TSK Nasıl Değişir?

Devam eden her tartışma, bir yönüyle Türkiye'deki kamplaşmaların varlığını keskinleştiriyor. Ancak diğer yandan bu süreci yaşamadan bir yere varmak da mümkün görünmüyor.

Gerek açılımla ilgili yaşananlar, gerekse Türk ordusunun merkezinde yer aldığı 'belge' tartışmaları, eninde sonunda bizi daha sağlıklı bir zemine taşıyacaktır.

***

MHP, bir yandan açılımla ilgili sert duruşunu korurken, öte yandan Devlet Bahçeli'nin liderliği, biriken öfkenin sokakta bir çatışmaya dönüşmemesi yönünde ciddi bir sınav veriyor.

MHP'nin kısa bir süre sonra gerçekleşecek kongresi, bu duruşu değiştirecek bir sürecin önünü açabilir mi? Meselenin kongre merkezli görülemeyecek kadar kapsamlı olduğu açık. Bugünkü manzara bizi yanıltmasın. Bu siyasi partinin Türkiye'nin yeni rolüne uygun bir dönüşüm yaşaması, sanıldığından çok daha kolay olabilir.

***

CHP'nin durumu daha farklı. Bu partinin özellikle siyasi merkezde, geleneksel bürokrasi üzerinde sağladığı baskı; açılım ve TSK'nın konumu gibi alanlarda ciddi bir direnişi besliyor.

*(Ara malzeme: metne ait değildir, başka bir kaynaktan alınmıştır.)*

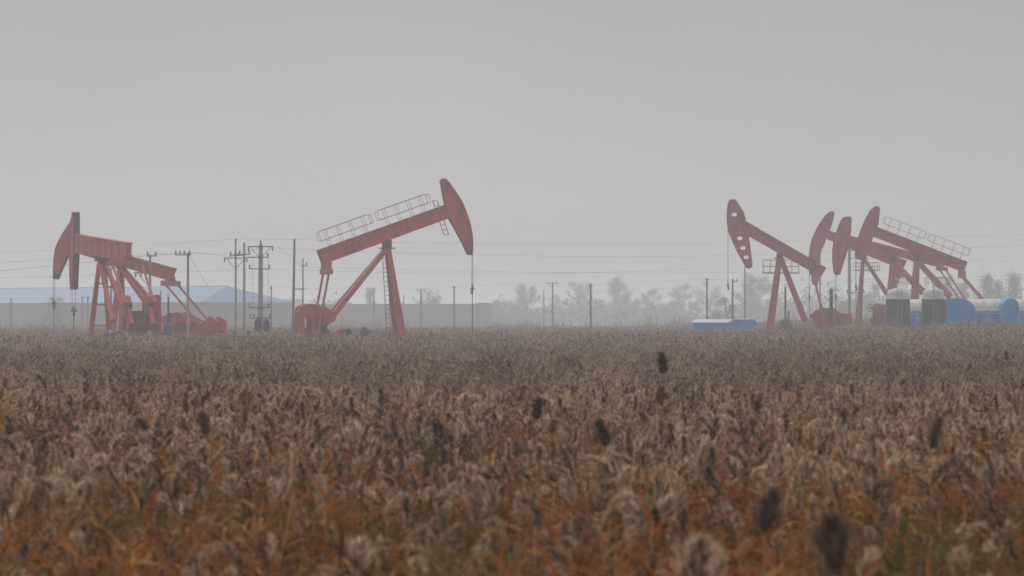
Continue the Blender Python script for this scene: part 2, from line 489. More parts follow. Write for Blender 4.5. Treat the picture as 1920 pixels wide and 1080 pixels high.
    for sd_ in (-1, 1):
        mb = MB()
        mb.bar((ap[0] + 0.05, sd_ * 0.18, ap[1] - 0.15), (fx, sd_ * spread, 0.0), legw * 0.85, legw * 0.85, legw * 1.1, legw * 1.15)
        mb.box((fx, sd_ * spread, 0.05), (0.9, 0.8, 0.1))
        mb.build('leg', MT, root)
        mb = MB()
        mb.bar((ap[0] - 0.12, sd_ * 0.2, ap[1] - 0.2), (rx_, sd_ * spread * 0.72, rz_), legw * 0.8, legw * 0.8, legw * 0.95, legw * 0.95)
        mb.build('leg', MT, root)
    for t in (0.28, 0.52, 0.76):
        mb = MB()
        z = ap[1] * (1 - t); y = 0.18 + (spread - 0.18) * t; x = ap[0] + (fx - ap[0]) * t
        mb.bar((x, -y, z), (x, y, z), 0.12, 0.12, ref=(1, 0, 0))
        mb.build('tower_brace', MT, root)
    for t in (0.45, 0.8):
        mb = MB()
        z = ap[1] + (rz_ - ap[1]) * t; y = (0.2 + (spread * 0.72 - 0.2) * t); x = ap[0] + (rx_ - ap[0]) * t
        mb.bar((x, -y, z), (x, y, z), 0.12, 0.12, ref=(1, 0, 0))
        mb.build('tower_brace', MT, root)
    # --- ladder on the tower
    if ladder:
        (lx0, ly0), (lx1, ly1), wd, three = ladder
        a = V(p(lx0, ly0), -0.55); b2 = V(p(lx1, ly1), -spread - 0.1)
        mb = MB()
        o = Vector((wd / 2, 0, 0))
        mb.path([a - o, b2 - o], 0.03, 5); mb.path([a + o, b2 + o], 0.03, 5)
        n = int((a - b2).length / 0.36)
        for k in range(n):
            q = a.lerp(b2, (k + 0.5) / n)
            mb.path([q - o, q + o], 0.02, 5)
        if three:
            o2 = Vector((wd * 1.35, 0.25, 0))
            mb.path([a + Vector((wd * .6, .1, 0)), b2 + o2], 0.026, 5)
            for k in range(0, n, 2):
                t = (k + 0.5) / n
                q = a.lerp(b2, t)
                mb.path([q + o, a.lerp(b2, t) + Vector((wd * .6, .1, 0)).lerp(o2, t)], 0.016, 5)
        mb.build('ladder', M['red_dark'], root)
    if platform:
        (q0, q1, pyb, pyt) = platform
        x0, zb = p(q0, pyb); x1, _ = p(q1, pyb); zt = p(q0, pyt)[1]
        if x0 > x1: x0, x1 = x1, x0
        mb = MB()
        ly = 0.95
        for sd_ in (-ly, ly):
            mb.bar((x0, sd_, zb), (x1, sd_, zb), 0.1, 0.09)
            for hz_ in (0.5, 1.0):
                mb.path([Vector((x0, sd_, zb + (zt - zb) * hz_)), Vector((x1, sd_, zb + (zt - zb) * hz_))], 0.022, 5)
            for k in range(6):
                x = x0 + (x1 - x0) * k / 5
                mb.path([Vector((x, sd_, zb)), Vector((x, sd_, zt))], 0.022, 5)
        for x in (x0, x1):
            mb.bar((x, -ly, zb), (x, ly, zb), 0.1, 0.09, ref=(1, 0, 0))
            for hz_ in (0.5, 1.0):
                mb.path([Vector((x, -ly, zb + (zt - zb) * hz_)), Vector((x, ly, zb + (zt - zb) * hz_))], 0.022, 5)
        for k in range(9):
            x = x0 + (x1 - x0) * (k + 0.5) / 9
            if abs(x - ap[0]) > 0.7:
                mb.bar((x, -ly, zb), (x, ly, zb), 0.10, 0.03, ref=(1, 0, 0))
        mb.build('service_platform', M['steel'], root)
    if headladder:
        (a0, a1, wpx) = headladder
        a = V(p(*a0), 0.45); b2 = V(p(*a1), 0.45)
        o = Vector((0.38, 0, 0))
        mb = MB()
        mb.path([a, b2], 0.032, 5); mb.path([a + o, b2 + o], 0.032, 5)
        for k in range(8):
            q = a.lerp(b2, k / 7)
            mb.path([q, q + o], 0.024, 5)
        mb.build('head_ladder', M['red_dark'], root)
    # --- equalizer bar with bearing and pitman arms
    ex, ez = p(*eq); pxx, pzz = p(*pin)
    mb = MB()
    mb.bar((ex, -crank_lat - 0.25, ez), (ex, crank_lat + 0.25, ez), 0.5, 0.42, ref=(1, 0, 0))
    tq = (ex - bm[3][0]) / (h1[0] - bm[3][0] + 1e-9)
    bz2 = bm[3][1] + (h1[1] - bm[3][1]) * max(tq, 0.0)
    mb.bar((ex, 0, ez + 0.1), (ex, 0, bz2 + 0.05), 0.55, 0.75)
    mb.tube((ex, -0.45, ez + 0.42), (ex, 0.45, ez + 0.42), 0.22, 10)
    mb.build('equalizer', M['red_pale'], root)
    for sd_ in (-1, 1):
        mb = MB()
        mb.bar((ex, sd_ * crank_lat, ez), (pxx, sd_ * crank_lat, pzz), 0.13, 0.16)
        mb.tube((pxx, sd_ * crank_lat - 0.16, pzz), (pxx, sd_ * crank_lat + 0.16, pzz), 0.2, 10)
        mb.build('pitman_arm', M['red_pale'], root)
    # --- cranks with counterweights, gearbox between them
    hx, hz = p(*hub)
    cwp = [p(*q) for q in cw]
    for sd_ in (-1, 1):
        mb = MB()
        y = sd_ * (crank_lat - 0.32)
        mb.bar((hx + (hx - pxx) * 0.5, y, hz + (hz - pzz) * 0.5), (pxx, y, pzz), 0.46, 0.62, 0.46, 0.45)
        mb.tube((hx, y - 0.32, hz), (hx, y + 0.32, hz), 0.34, 14)
        ck = mb.build('crank', M['red_dark'], root)
        mw = MB()
        mw.prism(cwp, y - 0.17, y + 0.17)
        for k in range(3):
            q = cwp[(k * len(cwp)) // 3]
            qx, qz = hx + (q[0] - hx) * 0.62, hz + (q[1] - hz) * 0.62
            mw.tube((qx, y - 0.24, qz), (qx, y + 0.24, qz), 0.09, 8)
        mw.build('counterweight', MT, ck)
    mb = MB()
    mb.box((hx, 0, hz - 0.15), (1.5, 0.82, 1.25))
    mb.box((hx, 0, hz + 0.55), (1.1, 0.7, 0.25))
    mb.box((hx, 0, (hz - 0.7) / 2), (1.9, 1.0, max(0.3, hz - 0.75)))
    mb.tube((hx, -0.62, hz), (hx, 0.62, hz), 0.2, 12)
    gb = mb.build('gearbox', M['red_dark'], root)
    mb = MB()
    fxw = hx + 0.95
    mb.ring((fxw, -0.45, hz + 0.28), 0.42, 0.045)
    mb.ring((fxw, -0.45, hz + 0.28), 0.12, 0.05, 10)
    for k in range(5):
        a = 2 * math.pi * k / 5
        mb.path([Vector((fxw, -0.45, hz + 0.28)), Vector((fxw + 0.42 * math.cos(a), -0.45, hz + 0.28 + 0.42 * math.sin(a)))], 0.025, 5)
    mb.tube((fxw, -0.5, hz + 0.28), (fxw, 0.1, hz + 0.28), 0.07, 8)
    mb.build('pulley', M['red_dark'], root)
    # --- base skid
    bx0 = p(base_px[0], 640)[0]; bx1 = p(base_px[1], 640)[0]
    if bx0 > bx1: bx0, bx1 = bx1, bx0
    mb = MB()
    for sd_ in (-0.62, 0.62):
        mb.bar((bx0, sd_, 0.22), (bx1, sd_, 0.22), 0.2, 0.36)
    for k in range(6):
        x = bx0 + 0.2 + (bx1 - bx0 - 0.4) * k / 5
        mb.bar((x, -0.52, 0.2), (x, 0.52, 0.2), 0.18, 0.24, ref=(1, 0, 0))
    mb.build('base_skid', M['red_dark'], root)
    if motor:
        mm_ = MB()
        mx0 = hx + (1.9 if motor is True else motor)
        mm_.tube((mx0, -0.45, 0.95), (mx0, 0.4, 0.95), 0.36, 14)
        mm_.box((mx0, 0, 0.5), (0.9, 0.8, 0.2))
        mm_.bar((mx0 - 0.75, -0.5, 0.6), (mx0 + 0.45, -0.5, 1.0), 0.25, 0.55)
        mo = mm_.build('motor', M['red'], root)
        mc = MB(); mc.tube((mx0, 0.4, 0.95), (mx0, 0.52, 0.95), 0.33, 14)
        mc.build('motor_cover', M['black'], mo)
        mc = MB(); mc.tube((mx0 + 0.45, -0.64, 1.0), (mx0 + 0.45, -0.36, 1.0), 0.32, 12)
        mc.build('motor_pulley', M['black'], mo)
    # --- bridle, carrier and polished rod
    t0 = A[-1] if cable_from is None else p(*cable_from)
    xx = t0[0] + (0.06 if cable_from is None else 0.0)
    zend = 0.0 if cable_to is None else p(*cable_to)[1]
    zc = zend + (t0[1] - zend) * 0.62 if cable_to is None else zend
    mb = MB()
    for sd_ in (-0.14, 0.14):
        mb.path([Vector((xx, sd_, t0[1] + 0.05)), Vector((xx, sd_, zc))], 0.022, 5)
    mb.build('bridle_cable', M['wire'], root)
    if weight:
        mb = MB(); mb.box((xx, 0, zc), (0.2, 0.5, 0.12)); mb.tube((xx, 0, zc - 0.1), (xx, 0, zc + 0.32), 0.08, 8)
        mb.box((xx - 0.04, 0, zc - 0.25), (0.16, 0.18, 0.26))
        mb.build('carrier_bar', M['black'], root)
    if cable_to is None:
        mb = MB(); mb.tube((xx, 0, 0), (xx, 0, zc), 0.034, 8); mb.tube((xx, 0, 0), (xx, 0, 0.7), 0.12, 10)
        mb.build('polished_rod', M['black'], root)
    return root, P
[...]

Deniz Baykal'ın 'ergenekon avukatlığı' çıkışı kuşkusuz basit bir tepkiden ibaret değildi. Aksine Baykal'ın, Türk devlet yapısında ciddi bir değişimi ifade eden bu davayı, kendi bulunduğu yerden ne kadar doğru okuduğunun ifadesiydi.

***

DTP, açılım konusundaki tavrıyla, böyle bir sürece katkı sağlayacak demokratik tecrübeden ve birikimden yoksun olduğunu bir kez daha gösterdi. Nitekim bu sürecin devamında DTP'nin temsil kabiliyeti daha ciddi tartışma konusu olacaktır.

Bu partiye 'Kürtleri temsil eden yegane laik organizasyon' gözüyle bakanlar, aslında DTP'nin en önemli zaafını tanımladıklarının ne kadar

farkındalar bilemiyoruz.
Fakat gerçek şu: Dışişleri Bakanı Ahmet Davutoğlu'nun son Irak ziyaretinin kapsamı ve Mesut Barzani'yle birlikte verdiği mesajlar, Kürt sorununda DTP'ye (ve elbette PKK'ya) bırakılamayacak kadar ciddi bir noktaya gelindiğini gösteriyor.  Eve dönüş ve açılım süreci, kısa molanın ardından yeniden yola devam ederse, Kürtleri temsil iddiasındaki tüm örgütlenmeler hızla değişime uğrayacak ya da tasfiye olacaktır.

***

Orduya gelince. Sahip olduğu ittifakları, algıları, duruşu değişen bir ordu, aslında ciddi bir 'misyon' değişimi yaşıyor demektir. TSK'nın kendi içinde böyle bir değişimi yönetmesinin kolay olmadığı ortada. Nitekim 'belge' tartışmalarında daha işin başında gerekeni yapmayıp, sorunu 'kangren'e dönüştürmeleri hayli kötü bir örnek.

TSK'nın sistem içindeki yerinin doğru tanımlanması için sadece yasal düzenmeler yapmak yetmiyor. Diğer yandan neden yeni bir 'misyon'a ihtiyaç duyulduğunun da doğru anlatılması gerekiyor.

Bu anlamda Başbakan Tayyip Erdoğan'la, Genelkurmay Başkanı İlker Başbuğ arasındaki görüşme ve diyalog zemininin devamı büyük önem taşıyor. Belge sorununda ortaya çıkan yüksek tansiyona rağmen, özellikle Başbakan'ın olup biteni ele alışındaki soğukkanlılık, bu sağlıklı zeminin devam edeceğine işaret ediyor.

***

Türkiye'nin önündeki soru şu: Bölgenin ve dünyanın gerçeklerinden kopuk tezlerle sistem içindeki yerini tartışmak adına orduyu güçsüz kılmak mı? Yoksa Türk ordusunu yeni hedefler doğrultusunda dönüştüren bir dönemin kapılarını açmak mı?

İkinci tercihi işaretliyorsanız; ordu, kendi hükümetinin aleyhinde planlar yapan değil, siyasi iradenin gösterdiği hedefleri çalışan bir dinamizme kavuşur.